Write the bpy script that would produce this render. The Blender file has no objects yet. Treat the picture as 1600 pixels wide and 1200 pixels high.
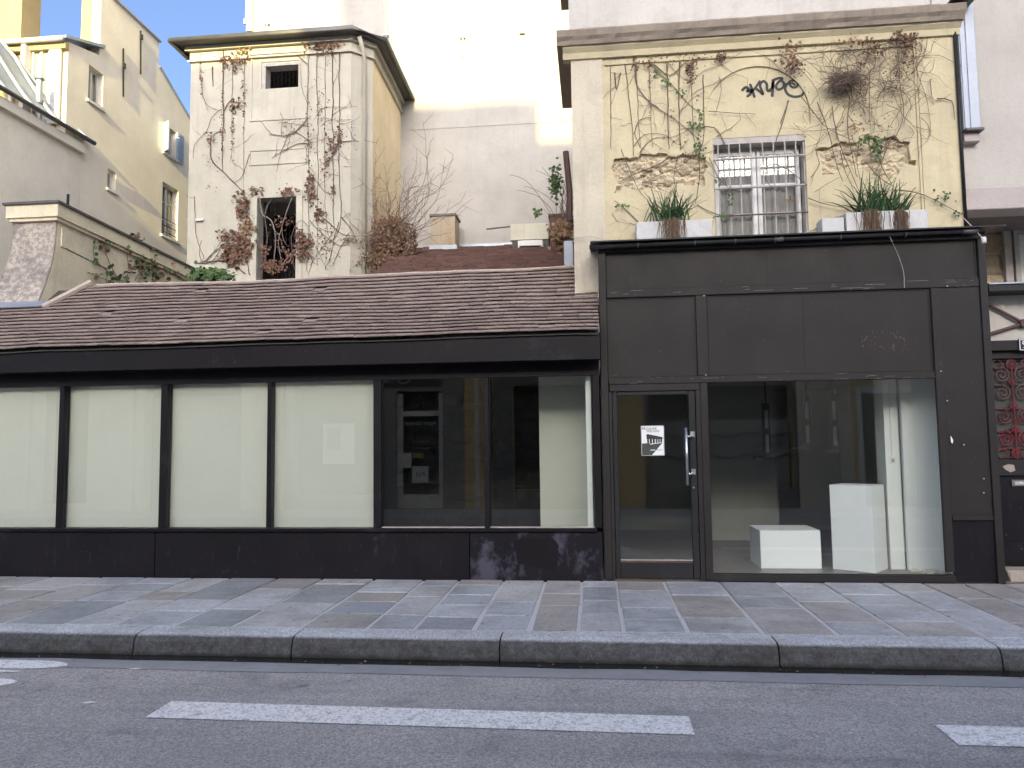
import bpy, math, random
from mathutils import Vector, Matrix, noise
from mathutils.geometry import tessellate_polygon

R = math.radians
scene = bpy.context.scene
col = scene.collection
rnd = random.Random(7)

# ------------------------------------------------------------------ camera
F, PITCH, ROLL, YAW = 1180.0, 4.4237, -0.6801, 6.0561      # focal length in photo pixels (1600 wide)
CAM = Vector((0.0, -8.6, 1.73))
_fw = Vector((-math.sin(R(YAW)), math.cos(R(YAW)), 0)); _rt = Vector((math.cos(R(YAW)), math.sin(R(YAW)), 0)); _up = Vector((0, 0, 1))
FW = math.cos(R(PITCH))*_fw + math.sin(R(PITCH))*_up
_u2 = math.cos(R(PITCH))*_up - math.sin(R(PITCH))*_fw
RT = math.cos(R(ROLL))*_rt + math.sin(R(ROLL))*_u2
UP = math.cos(R(ROLL))*_u2 - math.sin(R(ROLL))*_rt
cam_data = bpy.data.cameras.new('camera')
cam = bpy.data.objects.new('camera', cam_data); col.objects.link(cam)
cam_data.sensor_fit = 'HORIZONTAL'; cam_data.sensor_width = 36.0; cam_data.lens = F/1600*36
cam_data.clip_start = 0.05; cam_data.clip_end = 2000
cam.matrix_world = Matrix(((RT.x, UP.x, -FW.x, CAM.x), (RT.y, UP.y, -FW.y, CAM.y), (RT.z, UP.z, -FW.z, CAM.z), (0, 0, 0, 1)))
scene.camera = cam

# ------------------------------------------------------------------ sky, sun, exposure
SUN_AZ, SUN_EL = -4.0, 14.0          # sun stands behind the camera, low over the roofs
world = bpy.data.worlds.new('World'); scene.world = world; world.use_nodes = True
wn = world.node_tree; bg = wn.nodes['Background']
sky = wn.nodes.new('ShaderNodeTexSky'); sky.sky_type = 'NISHITA'; sky.sun_disc = False
sky.sun_elevation = R(SUN_EL); sky.sun_rotation = R(180 + SUN_AZ)
sky.air_density = 0.5; sky.dust_density = 6.5; sky.ozone_density = 2.2; sky.altitude = 0
wn.links.new(sky.outputs[0], bg.inputs[0]); bg.inputs[1].default_value = 0.15
sl = bpy.data.lights.new('sun', 'SUN'); sl.energy = 2.5; sl.angle = R(0.22); sl.color = (1.0, 0.84, 0.34)
sun = bpy.data.objects.new('sun', sl); col.objects.link(sun)
sun.rotation_euler = Vector((math.sin(R(SUN_AZ)), math.cos(R(SUN_AZ)), -math.tan(R(SUN_EL)))).to_track_quat('-Z', 'Y').to_euler()
sun.location = (-20, -40, 30)
vs = scene.view_settings
vs.view_transform = 'Standard'; vs.look = 'None'; vs.gamma = 1.0; vs.use_curve_mapping = False
vs.exposure = 1.88

# ------------------------------------------------------------------ photo pixel -> point on a real plane
def ray(px, py): return RT*((px-800)/F) - UP*((py-600)/F) + FW
def PY(px, py, Y): d = ray(px, py); return CAM + d*((Y-CAM.y)/d.y)
def PX(px, py, X): d = ray(px, py); return CAM + d*((X-CAM.x)/d.x)
def PZ(px, py, Z): d = ray(px, py); return CAM + d*((Z-CAM.z)/d.z)

# ------------------------------------------------------------------ materials
def nt(name):
    m = bpy.data.materials.new(name); m.use_nodes = True
    t = m.node_tree; b = t.nodes['Principled BSDF']
    return m, t, b
def N(t, typ, **kw):
    n = t.nodes.new(typ)
    for k, v in kw.items():
        if k in n.inputs.keys(): n.inputs[k].default_value = v
        else: setattr(n, k, v)
    return n
def pos(t, scale=(1, 1, 1)):
    g = t.nodes.new('ShaderNodeNewGeometry'); m = t.nodes.new('ShaderNodeMapping')
    m.inputs['Scale'].default_value = scale
    t.links.new(g.outputs['Position'], m.inputs['Vector']); return m.outputs[0]
def noi(t, v, scale, detail=4, rough=.55):
    n = t.nodes.new('ShaderNodeTexNoise'); n.inputs['Scale'].default_value = scale
    n.inputs['Detail'].default_value = detail; n.inputs['Roughness'].default_value = rough
    t.links.new(v, n.inputs['Vector']); return n.outputs['Fac']
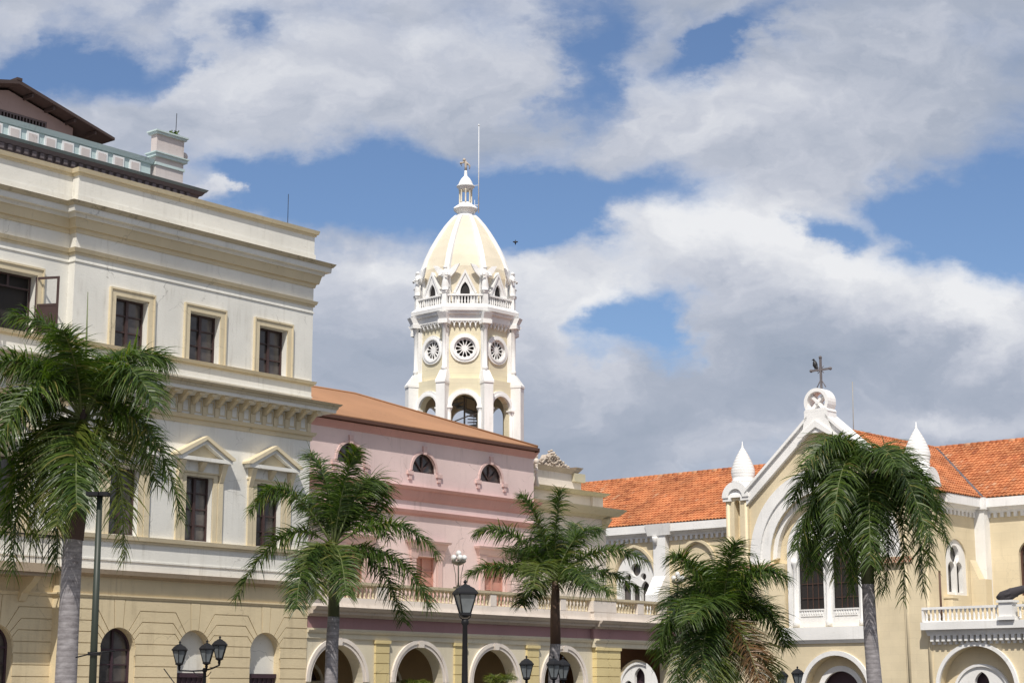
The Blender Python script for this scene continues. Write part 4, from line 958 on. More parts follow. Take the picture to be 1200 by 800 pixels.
# white buttress pilasters on the nave, each with a spreading foot
for xb, ztop in ((-9.25, 12.0), (-17.5, 12.0)):
    m = M(); m.T = TN
    m.box(xb-.48, xb+.48, -.42, .02, 9.0, 11.7); m.tier(xb-.4, xb+.4, 11.7, 12.43, .5, .62, .02)
    m.add([(xb-.5, -1.35, 5.0), (xb+.5, -1.35, 5.0), (xb+.5, .02, 5.0), (xb-.5, .02, 5.0), (xb-.5, -1.3, 7.9), (xb+.5, -1.3, 7.9), (xb+.5, .02, 7.9), (xb-.5, .02, 7.9), (xb-.5, -.44, 9.1), (xb+.5, -.44, 9.1), (xb+.5, .02, 9.1), (xb-.5, .02, 9.1)],
          [(0, 3, 2, 1), (0, 1, 5, 4), (1, 2, 6, 5), (2, 3, 7, 6), (3, 0, 4, 7), (4, 5, 9, 8), (5, 6, 10, 9), (6, 7, 11, 10), (7, 4, 8, 11), (8, 9, 10, 11)])
    m.box(xb-.5, xb+.5, -1.3, .02, 0, 5.0)
    m.lathe(xb-.3, -.45, [(.14, 11.1), (.2, 11.5), (.2, 11.65)], 10)
    m.build('white_buttress', M_CHW, CH)
m = M(); m.box(GX1-.02, GX1+.62, NY-.62, NY+.02, 5.2, 11.8); m.box(GX1-.02, GX1+.74, NY-.74, NY+.02, 11.8, 12.46); m.build('corner_pilaster', M_CHW, CH)
m = M(); m.add([(GX1, 4.55, 5.2), (GX1+.9, 4.55, 5.2), (GX1+.9, 5.25, 5.2), (GX1, 5.25, 5.2), (GX1, 4.55, 9.0), (GX1+.5, 4.55, 7.9), (GX1+.5, 5.25, 7.9), (GX1, 5.25, 9.0), (GX1+.9, 4.55, 7.9), (GX1+.9, 5.25, 7.9)],
      [(0, 3, 2, 1), (0, 1, 8, 5, 4), (1, 2, 9, 8), (3, 7, 6, 9, 2), (0, 4, 7, 3), (4, 5, 6, 7), (5, 8, 9, 6)])
m.box(GX1, GX1+.55, 1.4, 2.0, 5.2, 6.75); m.box(GX1, GX1+.6, 1.35, 2.05, 6.75, 6.85); m.build('stepped_buttress', M_CH, CH)
m = M(); m.tube([(GX1+.1, .9, 5.2), (GX1+.1, .9, 8.2)], .06, 8); m.build('downpipe', M_CHWIN, CH)
# single storey annex with arched portal and terrace
m = M(); m.T = lambda x, y, z: (x, y-.12, z); m.prism(rect(GX1+.02, 26, 0, 5.02), 0, .6, [archp(15.55, .02, 2.0, 2.15, 26), archp(21.5, .02, 2.0, 2.15, 26)]); m.build('annex_wall', M_CH, CH)
portal(CH, lambda x, y, z: (x, y-.12, z), 15.55, 2.0, 2.15); portal(CH, lambda x, y, z: (x, y-.12, z), 21.5, 2.0, 2.15)
m = M(); m.box(GX1+.02, 26, .49, NY, 4.9, 5.18); m.build('annex_roof', M_KERB, CH)
m = M(); m.T = lambda x, y, z: (x, y-.12, z)
m.tier(GX1+.25, 26, 4.72, 5.02, .3, .38, .1, 1, 0); m.tier(GX1+.35, 26, 5.02, 5.42, .62, .62, .5, 1, 0)
m.build('terrace_cornice', M_CHW, CH)
m = M(); m.T = lambda x, y, z: (x, y-.12, z)
for i in range(40):
    x = GX1+.2+i*.33; m.box(x-.09, x+.09, -.32, .01, 4.42, 4.72); m.box(x-.07, x+.07, -.16, .01, 4.26, 4.42)
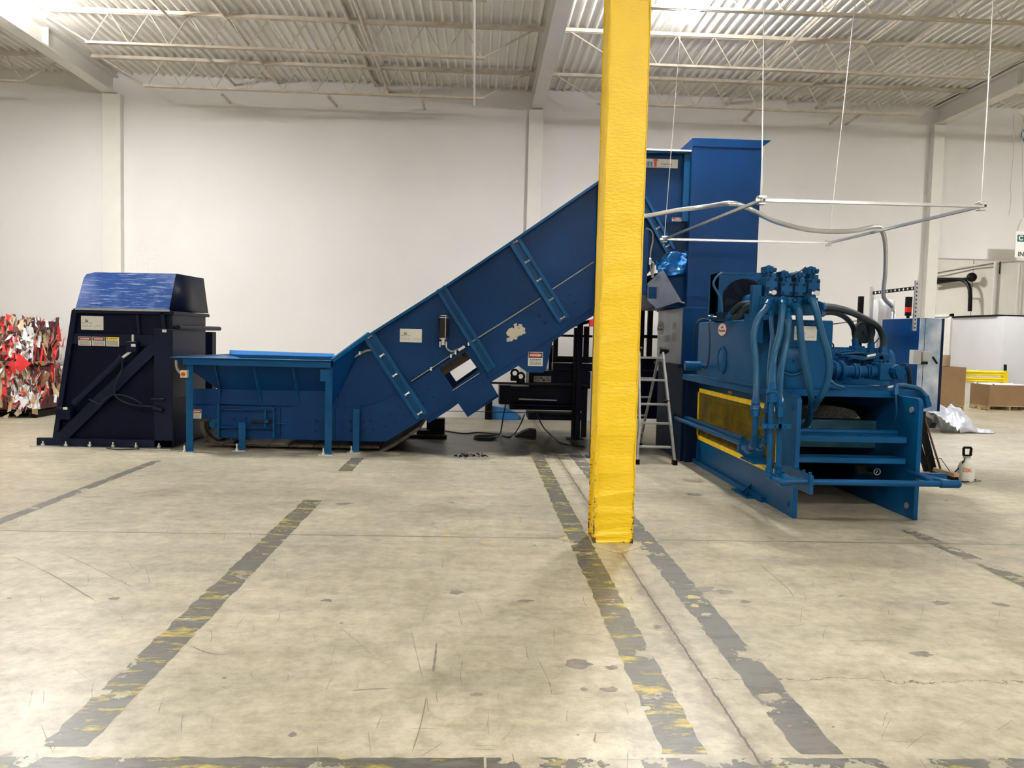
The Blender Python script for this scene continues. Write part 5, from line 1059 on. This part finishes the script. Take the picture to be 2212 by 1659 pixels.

_Task brief:_ From the material above, copy each line that includes the word "wide".

_Written response:_
Write the bpy script that would produce this render. The Blender file has no objects yet. Treat the picture as 1600 pixels wide and 1200 pixels high.
F, PITCH, ROLL, YAW = 1180.0, 4.4237, -0.6801, 6.0561      # focal length in photo pixels (1600 wide)